The fear that a community that is too generous to its own indigent will be deluged by poor people drawn irresistibly from neighboring communities has a long history in America. It has figured strongly in the continuing debate over the landmark welfare reform of 1996, the Personal Responsibility and Work Opportunity Reconciliation Act, which turned welfare into a program of fixed block grants and gave states much more discretion over spending decisions. The law made it easier for states to treat new residents seeking benefits differently from established residents—and by last summer, 21 states, fearful of becoming "welfare magnets," had opted to do that. Critics feared that worse was to come: that states would join in a "race to the bottom," with the down-and-out needlessly made even more so. Research presented at this Wilson Center conference suggests that the fears on both sides may be unjustified. Scott Allard and Sheldon Danziger, both of the University of Michigan’s Poverty Research and Training Center, analyzed extensive data on the interstate migration of single-parent families between 1968 and 1992. They found that chasing welfare benefits was rare: in a typical year, only 2.8 percent of all single-parent households—and only 2.3 percent of those on welfare—moved to another state. Of the migrants, only four in 10 mothers who had been on welfare before got any benefits during their first year in the new state—and these benefits were usually less than what they had received before. In a 1996 analysis of Aid to Families with Dependent Children (AFDC) benefit levels between 1976 and 1989, Paul E. Peterson and Kenneth F. Scheve, Jr., both of Harvard University, and Mark C. Rom, now of Georgetown University, concluded that in setting benefits, states were very strongly affected by what neighboring states did, suggesting that a "race to the bottom" could be in the offing. However, in a paper delivered at the conference, Rom says that there is little evidence that such a race has begun. Moreover, the "bottom" under the 1996 legislation, he points out, "is nowhere close to the absolute bottom." Until 2002, states must spend at least 75 percent as much on the new Temporary Assistance to Needy Families program each year as they did on AFDC in 1994.

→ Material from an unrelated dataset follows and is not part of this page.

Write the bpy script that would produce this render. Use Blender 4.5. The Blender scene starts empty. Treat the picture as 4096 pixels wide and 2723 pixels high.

A 1997 study by the American Public Welfare Association found that most states have taken a "middle-of-the-road" approach, balancing "liberal" and "restrictive" reforms. Brown University political scientist Richard M. Francis found that the six New England states went their own ways. Connecticut and Massachusetts, among the nation’s wealthiest states, had the region’s most restrictive welfare plans, while Rhode Island and Maine were the most generous.

By placing many recipients in paying jobs, the recent state-level reforms (some antedating the 1996 law) have reduced welfare rolls, but benefits have not generally been cut, report Richard P. Nathan and Thomas L. Gais, both of the Nelson A. Rockefeller Institute of Government.

Many states, they were surprised to find, are "passing the buck" on key aspects of welfare reform. Fifteen states, including New York and California, have "state-supervised/ county-administered" systems which leave it to local governments, as well as nonprofit and for-profit organizations, to train, counsel, and find jobs for welfare recipients and applicants. What’s going on locally in these states remains somewhat mysterious, Nathan and Gais complain: "Not very much can be learned about [local agencies’] activities from the data they are collecting, collating, and reporting."

Some researchers remain pessimistic about the overall impact of the reforms. "While evidence for welfare migration is scarce, states continue to fear it. And they now have a welfare system that, like water, can seek its lowest level," worry Sanford Schram of Bryn Mawr College and Joe Soss of American University. It is "highly likely," they believe, "that the states will drift toward lower benefits, shorter time limits, and stricter work requirements."

"Industrial Incentives: Competition among American States and Cities"

W.E. Upjohn Institute for Employment Research, 300 S. Westnedge Ave., Kalamazoo, Mich. 49007–4686. 307 pp. $29; paper, $19 Authors: Peter S. Fisher and Alan H. Peters

To lure a Mercedes-Benz assembly plant to the town of Vance recently, state and local governments in Alabama granted automaker Daimler-Benz an estimated $173 million in tax and other incentives. It was a dramatic episode in an escalating nationwide bidding war among states and municipalities—a competition that some critics want to end with a federal ban on such incentives. Nobody knows the total cost of all the economic development incentives that state and local governments offer, note Fisher and Peters, both specialists in urban and regional planning at the University of Iowa, but it’s clearly substantial. By 1988, state economic development agencies were spending $1 billion annually. But those outlays do not include all the tax breaks, loans, and other weapons (such as infrastructure improvements) deployed. Moreover, scholarly efforts to gauge the effectiveness of these programs have produced contradictory results. Fisher and Peters tried to conquer the measurement problems by testing how a group of hypothetical companies would fare under the standard economic development incentives offered in 112 cities in 24 states. Their findings divide in classic good news/bad news fashion. The good news is that incentives can indeed be effective, influencing corporate decisions about where to locate plants and offices. The most attractive city competing for a hypothetical drugmanufacturing plant offered a package of state and local incentives equivalent to a reduction of $1.82 per hour from the labor costs of the least competitive city. The bad news? The size of the incentives bears little relation to the unemployment or poverty levels of the cities involved. In other words, the incentives are moving jobs around, but not necessarily to the areas that need them most.

Moreover, Fisher and Peters found, incentives are not very cost-effective: every dollar of subsidies is actually worth only 58 to 73 cents in benefits to the recipients. One reason: increased profits generated by incentives raise recipients’ federal corporate income tax bills. (A study of the Daimler-Benz package concluded that the company derived only $86 million in benefits from the $173 million incentive package.)

Fisher and Peters doubt that Washington can curtail the incentive war. The best hope, in their view, is to provide policymakers "a better understanding" of the true costs and benefits of the incentives.